The distrust of collective work that Rosen displaces onto Komar-Myshkin, “with notions of creative individuality flatly denied by the demands of the collective,”10 needs to be questioned. Might the group be a crucible rather than a crusher for individual growth? New Barbizon is proving this so far, though the dynamic is not automatic and it requires discipline and commitment.

Moreover, just as they are becoming ‘mythic’ figures for their fresh approach to age-old methods of picture-making, the members of New Barbizon also dispel certain social and (art) historical myths. One is the myth of the primacy of the Arab-Jewish conflict in Israel. This is real, but it is also complicated and not a clear binary, as demonstrated by the first situation en plein air that the artists organized as New Barbizon at the Central Bus Terminal in Tel Aviv-Jaffa.11

The place is a point of arrival (and departure) for many people from the region, who fall outside the binary designation of Arab and Jew. They come along ancient and new routes that connect to the Levant from the Sahel in the southwest and the Persian Gulf in the east. Often identified as refugees and migrant workers in the news, they wish for a better life like everybody. While many people portrayed at the Central Bus Station (and in other cycles of New Barbizon paintings) were unknown to the artists, there were also some friends and one newcomer who became Zoya Cherkassky’s life partner and the father of her child. Their practice unfolds beyond binary oppositions, which recalls the constructivist aspiration of bringing ‘art into life’.
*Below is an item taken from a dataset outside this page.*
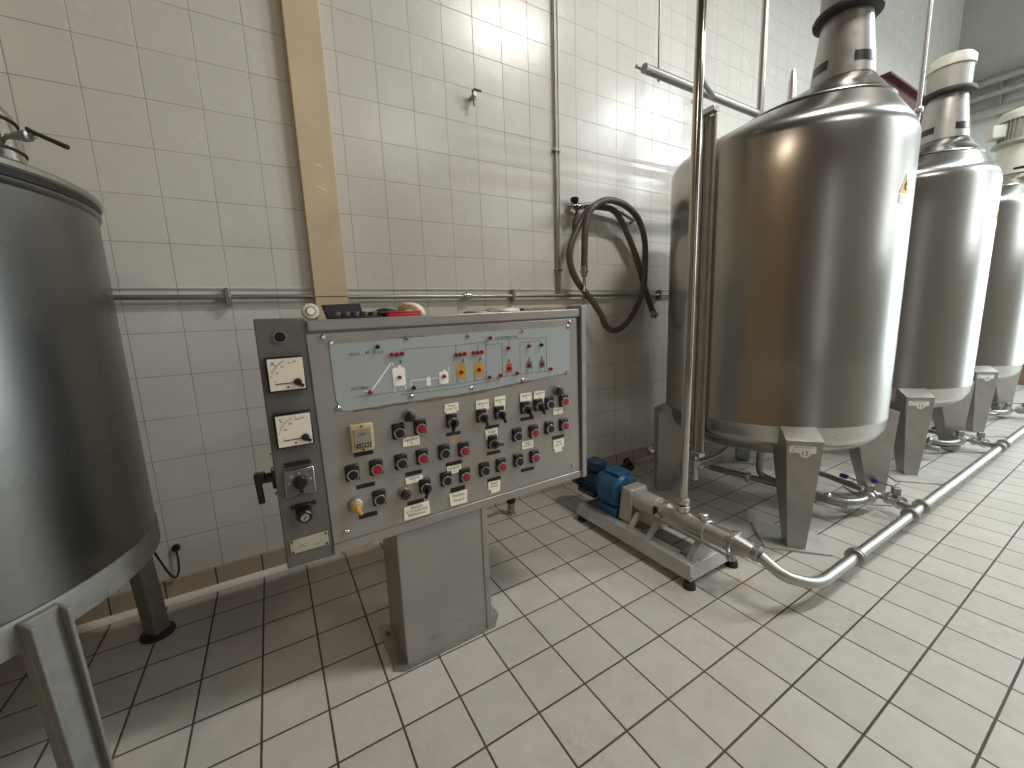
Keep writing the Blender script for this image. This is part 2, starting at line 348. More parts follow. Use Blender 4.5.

The individual and the group, discipline and freedom, tradition and the new, images online and in irl – these forces need not be opposed. We can see how they combine to energize New Barbizon’s work and their lives, like an AC/DC current.

To be continued…

– Monika Szewczyk

With sincere thanks to ARTIS for supporting New Barbizon’s plein-air in Amsterdam, July 27 - August 4, 2019 with a residency grant, as well as a grant for the exhibition which will follow. We are equally grateful for additional in kind support by de Ateliers and Rijksakademie, Amsterdam.

1   We might ask how these images and imaginaries foreclose alternative views.
2   It is worth noting that first on their Amsterdam itinerary was a trip to get local supplies or, as Natalia Zourabova points out, to get used to local colors.
3   We were about to refurbish this aula for Patricia Kaersenhout’s exhibition Guess Who’s Coming to Dinner Too?, which took place in the Fall.
4   It should be noted that the word plener (plein-air pronounced flatly, with a Slavic rolling arrrr) has been widely used to designate a type of residency where artists get together to make work in a bucolic location. These residencies were formative for many Soviet-era artists that in many ways remain out of focus and out of Western history books today.
5   It is my firm belief that the word exhibition needs to be reserved for the chance to present the work of New Barbizon in de Appel’s main exhibition space – irl.
6   Pomiansky joined New Barbizon after moving from Tel Aviv-Jaffa to Zürich, but knew all the artists during her formative years in Isreal and was inspired to work according to their principles well before 2019.
7   The Encyclopedia Britannica dates the movement to 1932-1988.
8   Sound it out and Birobizhan is a close cousin of Barbizon.
9   Roee Rosen, Vladimir’s Night, Maxim-Komar Myshkin, With annotations by Rosa Chobanova (Berlin: Sternberg Press, 2014 The quote is taken from Zoya Cherkasky, Anna Lukashevsky, Natalia Zubarova, Olga Kundina and Asya Lukin, “New Barbizon Group,” in Cargo Cult, ed. Max Lomberg.
10   Ibid.
11   Here it should be noted New Barbizon break rather decisively with the rural or downright pastoral protocols of the original Barbizon group, which included Jean-François Millet, Camille Corot, Jean-Baptiste Corot, Théodore Rousseau, Joules Oupré, Charles-François Daubigny among others. For those who have access to the Rijksmuseum in Amsterdam, Camille Corot’s Lanscape of ca. 1872 (formerly Souvenir de Les Landes – a title that, especially to the English ear, highlights the touristic dimension of images produced by the Barbizon group) is currently on view in Room 1.18 of the museum.